According to the Mirror, Inter Milan are circling. Jones has reportedly been told to quit Liverpool and look at the path forged by Scott McTominay in Serie A. It makes a frustrating amount of sense. Inter play a system that would completely cover Jones's occasional defensive lapses while amplifying his ball-carrying ability in transition.
In Italy, the tactical pacing allows technically gifted ball-carriers to dictate play without being immediately swarmed by three pressing hounds. If Jones leaves, Liverpool lose a valuable rotational player and a homegrown quota spot. But more importantly, it highlights a developmental stagnation at Anfield. Jones has flashed brilliance, but he has never nailed down a permanent, undisputed starting role.

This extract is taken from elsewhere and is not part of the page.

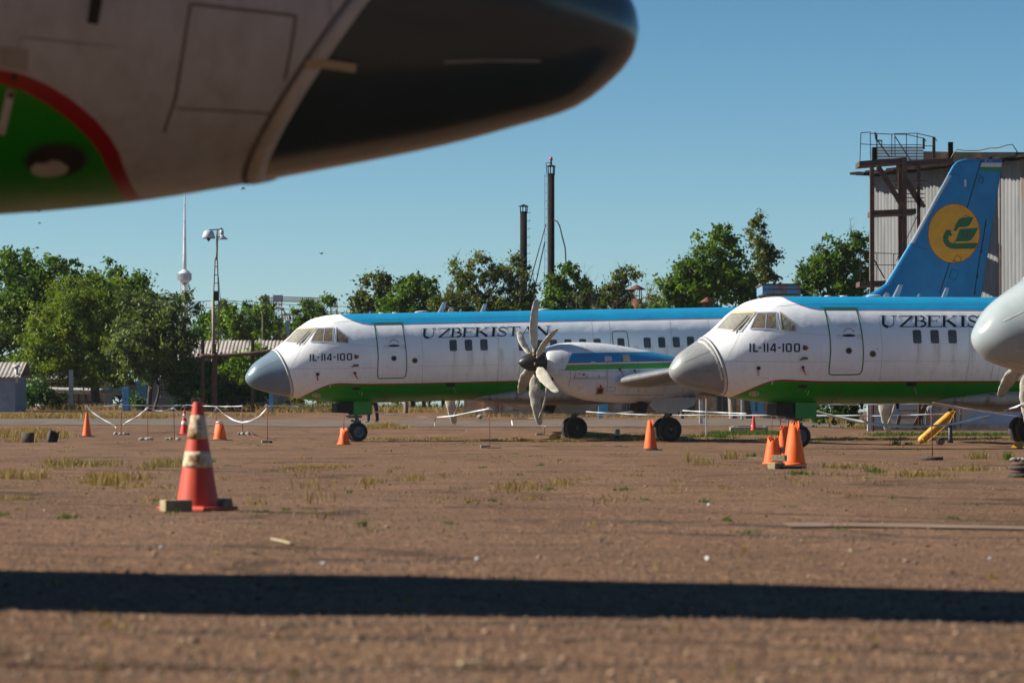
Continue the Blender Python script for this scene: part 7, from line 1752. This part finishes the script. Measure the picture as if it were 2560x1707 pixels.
between(1627, gxY(1880, 122), [z2(1425, 1180), z2(1600, 1190), z2(1900, 1208), z2(2300, 1225)], 'thin tape going right from the cone at the main wheels', w=.03, twist=3)
z8 = lambda x, y: (1840+x/3.267, 960+y/3.267)
between(1929, 1972, [z8(285, 185), z8(310, 235), z8(345, 285), z8(380, 305), z8(410, 300)], 'bundle of tape hanging between the stakes of the right cone group', w=.07)
between(1950, gxY(2400, 96), [z8(370, 152), z8(600, 160), z8(900, 170), z8(1200, 165), z8(1600, 160), z8(2000, 150)], 'upper tape running level along the belly of the right airliner', w=.03, twist=5)
between(1972, gxY(2470, 90), [z8(430, 158), z8(600, 205), z8(800, 262), z8(1000, 305), z8(1200, 335), z8(1450, 347), z8(1700, 335), z8(1850, 308), z8(1960, 282), z8(2080, 262)], 'broad tape sagging to the right in front of the yellow cylinder', w=.09, twist=1.0)
between(gxY(2000, 100), gxY(2560, 100), [z8(520, 262), z8(900, 262), z8(1300, 258), z8(1600, 246), z8(1960, 236)], 'middle level tape crossing the blue wall', w=.035, twist=4)
between(2331, gxY(2600, 92), [z8(1605, 150), z8(1800, 185), z8(2000, 220), z8(2200, 250), z8(2350, 270)], 'thin tape going down to the right from the stake in the tyre', w=.02, twist=2)
between(gxY(2420, 90), gxY(2600, 85), [z8(2190, 218), z8(2280, 190), z8(2352, 155), z8(2420, 125)], 'tape climbing out of the picture at the right edge', w=.05, twist=1)
# yellow wheel chocks
def chock(px, py, rz, label):
    p = gp(px, py); r = root_at('wheel_chock', p, label, 'wheel chock', 'yellow wheel chocks'); r.rotation_euler = (0, 0, rz); mb = MB(); w = .14
    pr = [(-.17, 0), (.17, 0), (.13, .15), (.0, .17)]
    for y in (-w, w):
        mb.add([(x, y-.012, z) for x, z in pr]+[(x, y+.012, z) for x, z in pr], [(0, 1, 2, 3), (7, 6, 5, 4)]+[(i, (i+1) % 4, 4+(i+1) % 4, 4+i) for i in range(4)])
    mb.build('side_plate', M['yellow'], r)
    mb = MB()
    for x, z, a in ((-.09, .08, .8), (.06, .16, .1), (.145, .08, -1.3)): mb.box((x, 0, z), (.09, w*2, .02), ry=-a)
    mb.build('cross_plate', M['yellow'], r); mb = MB(); mb.tube([(-.05, -w-.02, .07), (-.05, w+.02, .07)], .015, 6); mb.build('handle', M['oldrubber'], r)
chock(1387, 1095, -.5, 'yellow chock left of the far main wheels of the middle airliner'); chock(2545, 1119, -.4, 'yellow chock at the main wheel by the right edge')
brick(1708, 1098, (.22, .12, .10), .4, 'dark wooden wedge right of the near main wheels', 'wood', name='wedge')
# glass jar
p = gp(1544, 1100); jar = root_at('jar', p, 'clear jar with dark contents standing between the main gears', 'jar')
M['jar'] = mat('jar_glass', (.30, .32, .32), (.20, .22, .22), 6, .12); mb = MB(); mb.lathe([(.075, 0), (.085, .02), (.085, .16), (.082, .30), (.07, .33), (.07, .36)], n=20); mb.build('glass', M['jar'], jar)
mb = MB(); mb.lathe([(.0, .005), (.0865, .006), (.0865, .16), (0, .165)], n=20); mb.build('dark_content', M['dark'], jar)
# yellow gas cylinder on its cart
def cylinder_cart():
    Y = 100.0; q = lambda x, y: atY(2180+x/6.19, 960+y/6.19, Y); base = gxY(2330, Y); lo, hi = q(745, 880), q(1235, 450); d = (hi-lo).normalized()
    r = root_at('gas_cylinder_cart', base, 'tilted yellow gas cylinder on a two wheeled cart at the right', 'gas cylinder')
    L_ = (hi-lo).length; rr = 62/6.19*Y/F*1.0; quat = d.to_track_quat('Z', 'Y').to_matrix().to_4x4(); Mx = Matrix.Translation(lo-base) @ quat
    mb = MB(); mb.lathe([(0, -.07), (rr*.6, -.05), (rr*.92, .02), (rr, .1), (rr, L_*.90), (rr*.9, L_*.96), (rr*.55, L_*1.02), (rr*.3, L_*1.04), (rr*.3, L_*1.12), (0, L_*1.13)], M=Mx, n=28); mb.build('cylinder', M['yellow'], r)
    mb = MB()
    for t in (.2, .86): mb.lathe([(rr*1.03, L_*t), (rr*1.06, L_*t), (rr*1.06, L_*t+.03), (rr*1.03, L_*t+.03)], M=Mx, n=28)
    mb.build('strap', M['yellow'], r)
    mb = MB(); wc = q(1055, 880)
    for y in (-.12, .12): o = Vector((0, y, 0)); mb.tube([q(825, 905)-base+o, q(975, 790)-base+o, q(1200, 585)-base+o, q(1300, 380)-base+o], .014, 6); mb.tube([q(975, 790)-base+o, wc-base+o], .014, 6); mb.tube([q(770, 840)-base+o, q(825, 905)-base+o], .014, 6)
    for k in range(3): mb.tube([q(800+k*200, 905-k*170)-base+Vector((0, -.12, 0)), q(800+k*200, 905-k*170)-base+Vector((0, .12, 0))], .012, 6)
    mb.tube([q(1110, 660)-base, wc-base], .010, 6); mb.build('cart_frame', M['yellow'], r)
    for y in (-.2, .2):
        c = Matrix.Translation(wc-base+Vector((0, y, .0))) @ Matrix.Rotation(R(90), 4, 'X')
        mb = MB(); mb.lathe([(.065, -.03), (.105, -.03), (.112, 0), (.105, .03), (.065, .03), (.065, -.03)], M=c, n=24); w = mb.build('wheel', M['oldrubber'], r); mb = MB(); mb.lathe([(0, -.02), (.02, -.035), (.03, -.02), (.066, -.022), (.066, .022), (0, .02)], M=c, n=18); mb.build('rim', M['hub'], w)
    mb = MB(); hc = q(1225, 400)-base
    for k in range(3): mb.tube([hc+Vector(((.085+.01*k)*math.cos(a), -.05*k, (.07-.006*k)*math.sin(a))) for a in np.linspace(0, 6.28, 18)], .010, 5)
    mb.tube([hc+Vector((.07, 0, -.02)), hc+Vector((.12, -.05, -.2)), hc+Vector((.06, -.05, -.32)), hc+Vector((.02, -.1, -.2))], .010, 5); mb.build('hose', M['black'], r)
    # short stencilled marks
    mb = MB()
    for t, ss in ((.55, 1), (.62, 1), (.70, 1)):
        c = lo.lerp(hi, t)-base+Vector((0, -rr*1.01, .0)); side = d.cross(Vector((0, -1, 0))).normalized()
        a = c+side*.012; mb.bar(a-d*.02, a+d*.015, .012, .004); mb.bar(a-d*.02-side*.03, a+d*.015-side*.03, .012, .004)
    mb.build('stencilled_mark', M['letter'], r)
cylinder_cart()
# concrete slab with rusty plate and oil drum pieces
p = gp(1870, 1077); sl2 = root_at('concrete_slab', p, 'broken concrete slab with a rusty plate on top behind the red cone', 'slab'); mb = MB(); mb.box((0, 0, .07), (1.35, .7, .17), bev=.02); mb.rock((.6, -.2, .08), .16, 3); mb.rock((-.55, -.2, .08), .15, 4); mb.build('block', M['conc'], sl2)
mb = MB(); mb.box((-.15, 0, .175), (.5, .5, .03)); mb.build('rusty_plate', M['rust_steel'], sl2)
p = gp(1200, 1046); mb = MB(); mb.rock((0, 0, .08), .2, 15, .5); o = mb.build('boulder', M['stone']); o.location = p; tag(o, 'pale lump of concrete left of the rubble heap', 'stone')
# pale kerb and straw on the ground
for (x0, x1, y, lb) in ((110, 190, 1278, 'pale straw stalk lying left of the foreground cone'), (680, 735, 1350, 'pale leaf-like scrap lying in the middle foreground'), (2125, 2175, 1379, 'pale scrap lying in the right foreground'), (1150, 1200, 1664, 'pale scrap near the bottom edge')):
    a, b = gp(x0, y), gp(x1, y+(8 if x0 == 680 else 0)); mb = MB(); mb.bar((0, 0, .01), b-a+Vector((0, (-.25 if x0 == 680 else .02), .012)), .022, .006); o = mb.build('scrap', M['tape']); o.location = a; tag(o, lb, 'scrap')
for px, py, r in ((808, 1412, .014), (1194, 1400, .013), (1772, 1264, .018), (404, 1370, .012), (2475, 1398, .012), (1890, 1070, .02), (1168, 1078, .05), (1770, 1400, .02)):
    p = gp(px, py); mb = MB(); mb.rock((0, 0, r*.5), r, int(px), .8); o = mb.build('stone', M['whitewash']); o.location = p; tag(o, 'single small whitish stone lying loose on the reddish apron', 'stone', 'whitish stones loose on the apron')
# concrete joint strip, right foreground
M['joint'] = mat('pale_joint', (.27, .20, .14), (.20, .14, .10), 2, .95, c3=(.17, .10, .065), s3=1.8, t3=(.40, .46), stretch=(1, 3, 1))
lane('ground_joint', M['joint'], ypx([(1900, 1318), (2200, 1322), (2700, 1330)]), ypx([(1900, 1310), (2200, 1308), (2700, 1314)]), 1.9, 6.5, .008, .35)
# ------------------------------------------------------------ person behind the middle airliner
def person():
    p = gp(933, 1056); s = F/p.y; r = root_at('person', p, 'person in dark blue trousers and tan boots standing behind the airliner belly', 'person')
    def skin(nm, verts, edges, radii, m, par, sub=2):
        me = bpy.data.meshes.new(nm); me.from_pydata(verts, edges, []); o = bpy.data.objects.new(nm, me); COL.objects.link(o)
        sk = o.modifiers.new('s', 'SKIN'); ly = me.skin_vertices[0].data
        for i, q in enumerate(radii): ly[i].radius = (q[0], q[1]) if isinstance(q, tuple) else (q, q)
        ly[0].use_root = True
        su = o.modifiers.new('u', 'SUBSURF'); su.levels = sub; su.render_levels = sub
        me.materials.append(m); o.parent = par
        for pl in me.polygons: pl.use_smooth = True
        return o
    skinm = mat('skin', (.42, .24, .16), (.38, .21, .14), 5, .6); jeans = mat('dark_blue_trousers', (.016, .030, .055), (.010, .02, .04), 5, .9, bump=.02, bscale=9); shirt = mat('shirt', (.22, .24, .28), (.18, .2, .24), 5, .9); boot = mat('tan_boot', (.36, .27, .15), (.27, .2, .11), 8, .8)
    V = [(0, 0, .95), (0, 0, 1.12), (0, 0, 1.36), (0, 0, 1.47), (0, -.01, 1.55), (0, -.02, 1.66), (0, -.01, 1.74), (-.17, 0, 1.42), (-.24, .02, 1.15), (-.20, -.12, .94), (-.16, -.15, .86), (.17, 0, 1.42), (.24, .02, 1.15), (.20, -.12, .94), (.14, -.15, .86), (-.10, 0, .90), (-.19, -.02, .50), (-.20, .0, .10), (.10, 0, .90), (.14, .03, .50), (.17, .02, .10)]
    E = [(0, 1), (1, 2), (2, 3), (3, 4), (4, 5), (5, 6), (2, 7), (7, 8), (8, 9), (9, 10), (2, 11), (11, 12), (12, 13), (13, 14), (0, 15), (15, 16), (16, 17), (0, 18), (18, 19), (19, 20)]
    Rr = [(.14, .10), (.13, .10), (.15, .10), (.06, .06), (.065, .07), (.085, .10), (.06, .07), .055, .045, .036, .03, .055, .045, .036, .03, .075, .055, .04, .075, .055, .04]
    body = skin('body', V, E, Rr, skinm, r)
    skin('shirt', [(0, 0, .98), (0, 0, 1.12), (0, 0, 1.36), (0, 0, 1.46), (-.18, 0, 1.42), (-.245, .02, 1.18), (.18, 0, 1.42), (.245, .02, 1.18)], [(0, 1), (1, 2), (2, 3), (2, 4), (4, 5), (2, 6), (6, 7)], [(.165, .125), (.16, .12), (.175, .12), (.075, .075), .07, .065, .07, .065], shirt, r)
    skin('trousers', [(0, 0, 1.0), (0, 0, .92), (-.10, 0, .86), (-.185, -.03, .50), (-.20, .0, .28), (-.205, .0, .06), (.10, 0, .86), (.145, .02, .50), (.165, .03, .28), (.175, .02, .06)], [(0, 1), (1, 2), (2, 3), (3, 4), (4, 5), (1, 6), (6, 7), (7, 8), (8, 9)], [(.15, .11), (.16, .12), .105, .082, .075, .078, .105, .082, .075, .078], jeans, r)
    for x, y, dx in ((-.205, .0, -.16), (.175, .02, -.10)):
        b = skin('boot', [(x, y+.02, .07), (x, y, .05), (x+dx*.5, y-.03, .045), (x+dx, y-.06, .035)], [(0, 1), (1, 2), (2, 3)], [(.055, .055), (.055, .05), (.05, .042), (.035, .03)], boot, r)
    skin('hair', [(0, .01, 1.70), (0, .01, 1.765)], [(0, 1)], [(.088, .10), (.06, .07)], mat('dark_hair', (.02, .015, .01), None, 8, .8), r)
person()
# more birds etc would go here
# ------------------------------------------------------------ summer haze over the airfield
hm = bpy.data.materials.new('haze_air'); hm.use_nodes = True; nt = hm.node_tree; nt.nodes.clear()
pv = nt.nodes.new('ShaderNodeVolumePrincipled'); pv.inputs['Color'].default_value = (.80, .88, .96, 1); pv.inputs['Density'].default_value = .00007; pv.inputs['Anisotropy'].default_value = .2
ou = nt.nodes.new('ShaderNodeOutputMaterial'); nt.links.new(pv.outputs[0], ou.inputs['Volume'])
mb = MB(); mb.box((0, 860, 56), (5200, 10300, 118)); hz = mb.build('haze', hm); tag(hz, 'thin pale summer haze over the airfield', 'haze', kind='stuff')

He often holds onto the ball for one touch too long, slowing down Liverpool's famously rapid transitions. If he thrives in Italy, it will be another damning indictment of Liverpool's inability to maximize their academy products during a defining phase. Selling him might balance the books, but it forces them back into the market to buy a replacement profile they should have already developed in-house.
Manchester United's expensive goalkeeping prison
If Liverpool's problems are about replacing legends and moving on from failed experiments, Manchester United's problems are entirely self-inflicted contract traps. Enter Andre Onana. When United signed the Cameroonian, the promise was a total tactical revolution. He was going to transform them into a modern, possession-dominant side capable of breaking the most aggressive presses in Europe.
Instead, he has been a chaotic presence, alternating between baffling errors and world-class saves. Opposing teams quickly realized that if you cut off Onana's short passing options and force him to go long under pressure, his accuracy drops significantly. The main issue extends beyond the pitch. The real nightmare is on the spreadsheet.
United are desperate to offload him this summer. But there is a massive catch. Reports suggest Onana is actually set for a pay increase despite being on the chopping block. It is the classic Manchester United tax. You give an underperforming player a heavily incentivized or escalating contract, decide you want to sell them, and then realize absolutely nobody in Europe is going to match their inflated wages.
Who is buying Andre Onana on higher wages after the season he just had? The answer is nobody. United are going to be stuck paying him to leave, or worse, stuck starting him because they cannot afford a replacement while his salary sits on the books. It is a spectacular failure of long-term squad planning. The INEOS ownership group was supposed to fix this nonsense, but the Onana contract is a financial anchor tied around their necks.
Dodging the Arsenal bullet
Amidst the gloom, United did manage one massive victory. Kobbie Mainoo is not going anywhere. The Mirror revealed that Arsenal had a transfer plan ready for Mainoo before the midfielder signed his new long-term contract. Michael Carrick reportedly played a role in putting an abrupt end to the Gunners' ambitions.
This is a terrifying "what if" for United fans to consider. Imagine Mainoo in Mikel Arteta's midfield. His press resistance, his ability to receive the ball on the half-turn under extreme pressure, his spatial awareness — Arsenal would have turned him into an absolute monster. He is exactly the profile of player Arsenal have spent years searching for to complete their central trio alongside Declan Rice.
Mainoo has the rare ability to scan the pitch before receiving the ball, a trait that sets elite midfielders apart from average ones. United keeping him is the absolute bare minimum expected of a major club, but given their recent history of sheer incompetence, tying down their best academy product in a decade feels like a massive win.
Mainoo is the only player in that United midfield who consistently plays with his head up. He is the foundational piece. If Arsenal had poached him, you could have essentially liquidated the Old Trafford project right then and there. It would have been the ultimate embarrassment, proving that United are now merely a feeder club for serious title contenders.
The brutal reality of the upcoming window
Both clubs are heading into a summer of severe vulnerability. The Premier League is utterly unforgiving, and neither team can afford to stand still. Liverpool have to execute the hardest trick in football: replacing a generational icon without collapsing the entire structure. They have to find goals, width, and fear factor without overpaying for another expensive flop.
Manchester United, meanwhile, are fighting their own balance sheet. They are trapped in a cycle of trying to sell unsellable assets. The Onana situation is going to dictate their entire defensive recruitment strategy. You cannot build from the back when your goalkeeper is a financial liability.
The stakes could not be higher. Get this summer wrong, and the gap to the top of the table becomes a chasm. Get it right, and you buy yourself a lifeline. But looking at the current state of both front offices and the glaring holes in both squads, confidence should be extremely low.
My prediction for the summer? Liverpool will completely fumble the Salah replacement. They will end up buying a highly-rated winger from a secondary European league who will struggle with the relentless physicality of the Premier League, resulting in a distinct drop-off in their attacking output by Christmas. Manchester United, predictably, will fail to sell Onana, forcing them into a panicked, cut-price loan deal for a backup keeper while their defensive frailties remain completely unresolved going into the new season.